(Saved entries)
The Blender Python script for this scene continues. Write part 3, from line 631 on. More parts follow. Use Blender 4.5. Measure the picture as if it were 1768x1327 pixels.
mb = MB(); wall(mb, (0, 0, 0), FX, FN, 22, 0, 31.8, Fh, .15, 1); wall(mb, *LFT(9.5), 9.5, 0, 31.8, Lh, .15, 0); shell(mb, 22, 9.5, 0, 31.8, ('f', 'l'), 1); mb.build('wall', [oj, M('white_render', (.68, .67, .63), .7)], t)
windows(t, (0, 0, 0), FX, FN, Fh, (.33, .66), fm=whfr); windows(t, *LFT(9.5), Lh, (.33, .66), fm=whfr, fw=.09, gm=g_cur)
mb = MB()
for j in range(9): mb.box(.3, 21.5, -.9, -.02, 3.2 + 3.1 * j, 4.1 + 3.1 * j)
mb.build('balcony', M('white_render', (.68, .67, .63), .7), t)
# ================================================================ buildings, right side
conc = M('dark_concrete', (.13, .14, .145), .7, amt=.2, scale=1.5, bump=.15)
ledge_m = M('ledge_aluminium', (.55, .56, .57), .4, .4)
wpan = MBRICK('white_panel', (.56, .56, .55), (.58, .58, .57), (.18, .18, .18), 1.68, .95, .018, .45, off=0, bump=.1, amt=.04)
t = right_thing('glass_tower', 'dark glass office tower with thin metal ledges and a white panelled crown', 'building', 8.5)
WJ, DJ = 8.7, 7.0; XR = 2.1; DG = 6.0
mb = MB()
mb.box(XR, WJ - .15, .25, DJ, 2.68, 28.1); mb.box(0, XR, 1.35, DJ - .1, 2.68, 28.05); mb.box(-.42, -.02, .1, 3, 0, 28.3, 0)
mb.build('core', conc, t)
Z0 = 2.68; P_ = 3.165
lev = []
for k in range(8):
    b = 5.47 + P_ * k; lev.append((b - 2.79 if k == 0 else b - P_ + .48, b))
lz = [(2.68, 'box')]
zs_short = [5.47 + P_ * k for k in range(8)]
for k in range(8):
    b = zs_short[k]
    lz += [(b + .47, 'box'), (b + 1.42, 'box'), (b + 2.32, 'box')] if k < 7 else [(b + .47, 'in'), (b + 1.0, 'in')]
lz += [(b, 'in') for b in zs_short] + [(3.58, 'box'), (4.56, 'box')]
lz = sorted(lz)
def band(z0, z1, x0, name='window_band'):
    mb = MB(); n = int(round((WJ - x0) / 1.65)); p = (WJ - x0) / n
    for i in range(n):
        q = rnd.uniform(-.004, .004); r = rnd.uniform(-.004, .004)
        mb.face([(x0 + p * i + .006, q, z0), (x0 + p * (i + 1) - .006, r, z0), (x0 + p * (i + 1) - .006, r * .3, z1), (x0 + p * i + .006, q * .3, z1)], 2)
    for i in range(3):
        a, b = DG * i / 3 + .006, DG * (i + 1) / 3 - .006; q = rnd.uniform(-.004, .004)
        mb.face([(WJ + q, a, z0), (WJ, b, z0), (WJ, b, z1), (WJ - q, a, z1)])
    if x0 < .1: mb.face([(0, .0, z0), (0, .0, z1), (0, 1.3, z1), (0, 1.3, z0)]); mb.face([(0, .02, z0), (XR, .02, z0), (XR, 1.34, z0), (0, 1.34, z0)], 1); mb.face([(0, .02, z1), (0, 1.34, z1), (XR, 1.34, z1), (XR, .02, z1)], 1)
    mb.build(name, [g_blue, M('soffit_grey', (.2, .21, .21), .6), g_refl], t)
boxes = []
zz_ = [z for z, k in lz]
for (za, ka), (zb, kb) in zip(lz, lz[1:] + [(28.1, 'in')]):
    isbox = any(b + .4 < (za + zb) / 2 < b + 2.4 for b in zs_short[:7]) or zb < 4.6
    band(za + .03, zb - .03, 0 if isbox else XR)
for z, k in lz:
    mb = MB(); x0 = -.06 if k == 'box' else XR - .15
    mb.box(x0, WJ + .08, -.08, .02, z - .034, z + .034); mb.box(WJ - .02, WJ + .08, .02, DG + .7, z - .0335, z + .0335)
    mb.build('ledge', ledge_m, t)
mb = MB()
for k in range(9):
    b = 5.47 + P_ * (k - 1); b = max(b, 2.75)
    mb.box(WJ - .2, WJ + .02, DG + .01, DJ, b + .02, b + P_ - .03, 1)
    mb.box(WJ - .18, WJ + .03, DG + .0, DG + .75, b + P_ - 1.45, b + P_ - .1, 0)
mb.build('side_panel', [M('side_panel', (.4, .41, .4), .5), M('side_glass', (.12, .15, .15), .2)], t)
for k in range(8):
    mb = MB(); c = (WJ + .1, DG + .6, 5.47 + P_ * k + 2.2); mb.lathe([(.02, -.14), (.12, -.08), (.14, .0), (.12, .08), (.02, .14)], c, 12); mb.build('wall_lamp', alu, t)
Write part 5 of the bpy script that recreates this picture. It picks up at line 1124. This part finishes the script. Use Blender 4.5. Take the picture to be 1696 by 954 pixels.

● **Written exercise**
From the data above, extract every line in its exact form.

● **Answer**
The Blender Python script for this scene continues. Write part 3, from line 631 on. More parts follow. Use Blender 4.5. Measure the picture as if it were 1768x1327 pixels.
mb = MB(); wall(mb, (0, 0, 0), FX, FN, 22, 0, 31.8, Fh, .15, 1); wall(mb, *LFT(9.5), 9.5, 0, 31.8, Lh, .15, 0); shell(mb, 22, 9.5, 0, 31.8, ('f', 'l'), 1); mb.build('wall', [oj, M('white_render', (.68, .67, .63), .7)], t)
windows(t, (0, 0, 0), FX, FN, Fh, (.33, .66), fm=whfr); windows(t, *LFT(9.5), Lh, (.33, .66), fm=whfr, fw=.09, gm=g_cur)
mb = MB()
for j in range(9): mb.box(.3, 21.5, -.9, -.02, 3.2 + 3.1 * j, 4.1 + 3.1 * j)
mb.build('balcony', M('white_render', (.68, .67, .63), .7), t)
# ================================================================ buildings, right side
conc = M('dark_concrete', (.13, .14, .145), .7, amt=.2, scale=1.5, bump=.15)
ledge_m = M('ledge_aluminium', (.55, .56, .57), .4, .4)
wpan = MBRICK('white_panel', (.56, .56, .55), (.58, .58, .57), (.18, .18, .18), 1.68, .95, .018, .45, off=0, bump=.1, amt=.04)
t = right_thing('glass_tower', 'dark glass office tower with thin metal ledges and a white panelled crown', 'building', 8.5)
WJ, DJ = 8.7, 7.0; XR = 2.1; DG = 6.0
mb = MB()
mb.box(XR, WJ - .15, .25, DJ, 2.68, 28.1); mb.box(0, XR, 1.35, DJ - .1, 2.68, 28.05); mb.box(-.42, -.02, .1, 3, 0, 28.3, 0)
mb.build('core', conc, t)
Z0 = 2.68; P_ = 3.165
lev = []
for k in range(8):
    b = 5.47 + P_ * k; lev.append((b - 2.79 if k == 0 else b - P_ + .48, b))
lz = [(2.68, 'box')]
zs_short = [5.47 + P_ * k for k in range(8)]
for k in range(8):
    b = zs_short[k]
    lz += [(b + .47, 'box'), (b + 1.42, 'box'), (b + 2.32, 'box')] if k < 7 else [(b + .47, 'in'), (b + 1.0, 'in')]
lz += [(b, 'in') for b in zs_short] + [(3.58, 'box'), (4.56, 'box')]
lz = sorted(lz)
def band(z0, z1, x0, name='window_band'):
    mb = MB(); n = int(round((WJ - x0) / 1.65)); p = (WJ - x0) / n
    for i in range(n):
        q = rnd.uniform(-.004, .004); r = rnd.uniform(-.004, .004)
        mb.face([(x0 + p * i + .006, q, z0), (x0 + p * (i + 1) - .006, r, z0), (x0 + p * (i + 1) - .006, r * .3, z1), (x0 + p * i + .006, q * .3, z1)], 2)
    for i in range(3):
        a, b = DG * i / 3 + .006, DG * (i + 1) / 3 - .006; q = rnd.uniform(-.004, .004)
        mb.face([(WJ + q, a, z0), (WJ, b, z0), (WJ, b, z1), (WJ - q, a, z1)])
    if x0 < .1: mb.face([(0, .0, z0), (0, .0, z1), (0, 1.3, z1), (0, 1.3, z0)]); mb.face([(0, .02, z0), (XR, .02, z0), (XR, 1.34, z0), (0, 1.34, z0)], 1); mb.face([(0, .02, z1), (0, 1.34, z1), (XR, 1.34, z1), (XR, .02, z1)], 1)
    mb.build(name, [g_blue, M('soffit_grey', (.2, .21, .21), .6), g_refl], t)
boxes = []
zz_ = [z for z, k in lz]
for (za, ka), (zb, kb) in zip(lz, lz[1:] + [(28.1, 'in')]):
    isbox = any(b + .4 < (za + zb) / 2 < b + 2.4 for b in zs_short[:7]) or zb < 4.6
    band(za + .03, zb - .03, 0 if isbox else XR)
for z, k in lz:
    mb = MB(); x0 = -.06 if k == 'box' else XR - .15
    mb.box(x0, WJ + .08, -.08, .02, z - .034, z + .034); mb.box(WJ - .02, WJ + .08, .02, DG + .7, z - .0335, z + .0335)
    mb.build('ledge', ledge_m, t)
mb = MB()
for k in range(9):
    b = 5.47 + P_ * (k - 1); b = max(b, 2.75)
    mb.box(WJ - .2, WJ + .02, DG + .01, DJ, b + .02, b + P_ - .03, 1)
    mb.box(WJ - .18, WJ + .03, DG + .0, DG + .75, b + P_ - 1.45, b + P_ - .1, 0)
mb.build('side_panel', [M('side_panel', (.4, .41, .4), .5), M('side_glass', (.12, .15, .15), .2)], t)
for k in range(8):
    mb = MB(); c = (WJ + .1, DG + .6, 5.47 + P_ * k + 2.2); mb.lathe([(.02, -.14), (.12, -.08), (.14, .0), (.12, .08), (.02, .14)], c, 12); mb.build('wall_lamp', alu, t)
Write part 5 of the bpy script that recreates this picture. It picks up at line 1124. This part finishes the script. Use Blender 4.5. Take the picture to be 1696 by 954 pixels.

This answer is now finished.